Like lions in the desert.


In this poem, Khmelnitsky complains that because of the hatred between the brothers


... the spirit suddenly betrayed.

Again darkness, and horror, and discord.

And again the Egyptian captivity began,

But not in a foreign land, but in our own.


The poetess compares the Egyptian slavery of the Jews with the spiritual exile of the Ukrainians. The final strophes of the poem are imbued with a downright Zionist spirit:


How long, O Lord, how long

Will we wander searching for

The native land on our own land?

What sin had we sinned against the Spirit,

For which He broke his great covenant?

Then, maybe, the homesickness

Will teach us, where and how to seek the homeland.

Then the father will show his son

A silver haze in the distance

And he’ll say, “This is the land of your people!

So fight for the homeland and attain it,

Or else you’ll perish in exile

As a stranger, as an alien, in disgrace / dishonor.
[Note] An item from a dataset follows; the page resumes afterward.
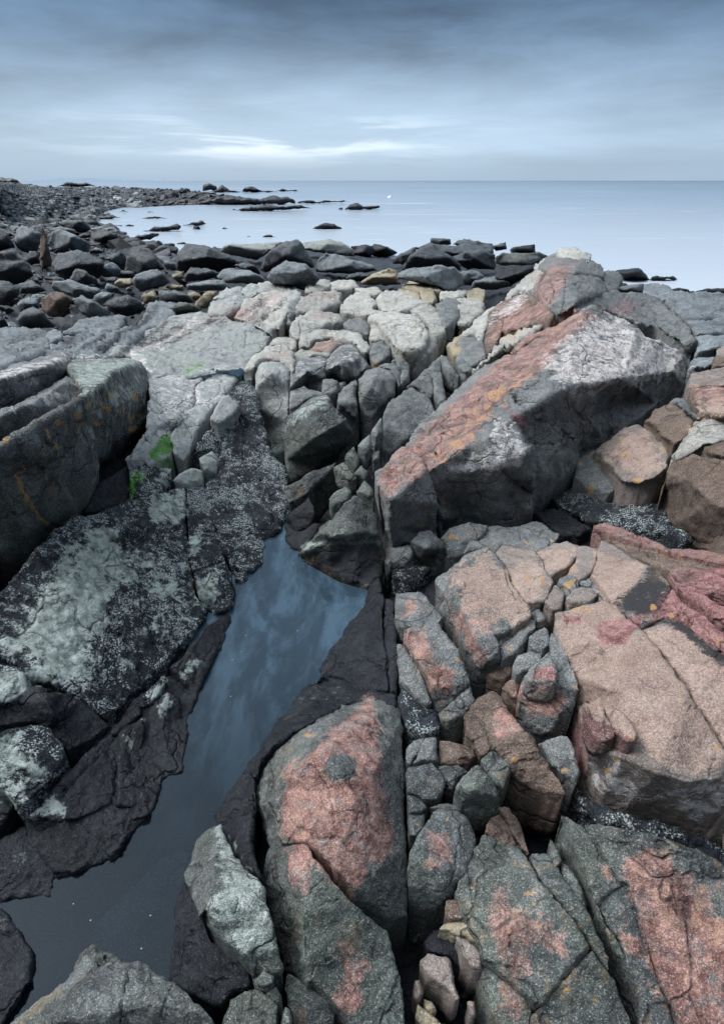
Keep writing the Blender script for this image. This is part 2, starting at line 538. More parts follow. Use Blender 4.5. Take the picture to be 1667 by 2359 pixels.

At the moment of its creation, Lesya Ukrainka's poem had a tremendous impact on Ukrainian national identity. It was widely popularized in democratically minded circles of the Ukrainian intelligentsia. During the Soviet period, this work was virtually forgotten, the reason for which is clear: the censorship could not tolerate such obvious parallels between the fates of the two peoples.


At last, fresh winds began to blow. In 1994, the full text of the poem was recited on Ukrainian television by the famous actress Ada Rogovtseva, and it was published in the Kiev newspaper "Eynikayt" ("Unity"), issued by the local Society of Jewish Culture and Education named after Sholom Aleichem.